# REQUIRED TASK
Print the complete set of entries exactly.

# ENTRIES PROVIDED
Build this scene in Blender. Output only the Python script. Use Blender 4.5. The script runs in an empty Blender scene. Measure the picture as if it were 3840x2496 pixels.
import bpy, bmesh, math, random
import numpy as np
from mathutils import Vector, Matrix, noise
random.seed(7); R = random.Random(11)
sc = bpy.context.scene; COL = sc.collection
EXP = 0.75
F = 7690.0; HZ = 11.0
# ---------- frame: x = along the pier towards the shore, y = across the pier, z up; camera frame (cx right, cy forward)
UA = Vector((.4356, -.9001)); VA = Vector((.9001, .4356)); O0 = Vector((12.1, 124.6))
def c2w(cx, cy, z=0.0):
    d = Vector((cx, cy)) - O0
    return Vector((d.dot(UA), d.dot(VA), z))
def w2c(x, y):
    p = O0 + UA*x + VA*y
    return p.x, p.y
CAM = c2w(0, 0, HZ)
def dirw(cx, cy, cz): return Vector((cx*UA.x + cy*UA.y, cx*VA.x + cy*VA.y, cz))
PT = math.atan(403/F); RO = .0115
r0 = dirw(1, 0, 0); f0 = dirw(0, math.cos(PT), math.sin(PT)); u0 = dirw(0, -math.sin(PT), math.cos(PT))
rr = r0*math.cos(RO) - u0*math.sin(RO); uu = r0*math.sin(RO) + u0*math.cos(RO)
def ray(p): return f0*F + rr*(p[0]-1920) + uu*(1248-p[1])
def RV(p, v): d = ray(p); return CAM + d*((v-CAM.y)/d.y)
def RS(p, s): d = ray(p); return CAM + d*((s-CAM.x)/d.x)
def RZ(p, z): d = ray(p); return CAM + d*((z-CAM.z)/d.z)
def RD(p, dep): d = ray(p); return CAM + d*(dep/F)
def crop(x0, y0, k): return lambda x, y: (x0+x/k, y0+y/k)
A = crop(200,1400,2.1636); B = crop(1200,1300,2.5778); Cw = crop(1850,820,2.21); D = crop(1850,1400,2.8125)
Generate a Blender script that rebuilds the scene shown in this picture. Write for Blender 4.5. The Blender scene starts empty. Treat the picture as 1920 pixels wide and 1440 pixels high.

# WRITTEN SOLUTION
Build this scene in Blender. Output only the Python script. Use Blender 4.5. The script runs in an empty Blender scene. Measure the picture as if it were 3840x2496 pixels.
import bpy, bmesh, math, random
import numpy as np
from mathutils import Vector, Matrix, noise
random.seed(7); R = random.Random(11)
sc = bpy.context.scene; COL = sc.collection
EXP = 0.75
F = 7690.0; HZ = 11.0
# ---------- frame: x = along the pier towards the shore, y = across the pier, z up; camera frame (cx right, cy forward)
UA = Vector((.4356, -.9001)); VA = Vector((.9001, .4356)); O0 = Vector((12.1, 124.6))
def c2w(cx, cy, z=0.0):
    d = Vector((cx, cy)) - O0
    return Vector((d.dot(UA), d.dot(VA), z))
def w2c(x, y):
    p = O0 + UA*x + VA*y
    return p.x, p.y
CAM = c2w(0, 0, HZ)
def dirw(cx, cy, cz): return Vector((cx*UA.x + cy*UA.y, cx*VA.x + cy*VA.y, cz))
PT = math.atan(403/F); RO = .0115
r0 = dirw(1, 0, 0); f0 = dirw(0, math.cos(PT), math.sin(PT)); u0 = dirw(0, -math.sin(PT), math.cos(PT))
rr = r0*math.cos(RO) - u0*math.sin(RO); uu = r0*math.sin(RO) + u0*math.cos(RO)
def ray(p): return f0*F + rr*(p[0]-1920) + uu*(1248-p[1])
def RV(p, v): d = ray(p); return CAM + d*((v-CAM.y)/d.y)
def RS(p, s): d = ray(p); return CAM + d*((s-CAM.x)/d.x)
def RZ(p, z): d = ray(p); return CAM + d*((z-CAM.z)/d.z)
def RD(p, dep): d = ray(p); return CAM + d*(dep/F)
def crop(x0, y0, k): return lambda x, y: (x0+x/k, y0+y/k)
A = crop(200,1400,2.1636); B = crop(1200,1300,2.5778); Cw = crop(1850,820,2.21); D = crop(1850,1400,2.8125)
Generate a Blender script that rebuilds the scene shown in this picture. Write for Blender 4.5. The Blender scene starts empty. Treat the picture as 1920 pixels wide and 1440 pixels high.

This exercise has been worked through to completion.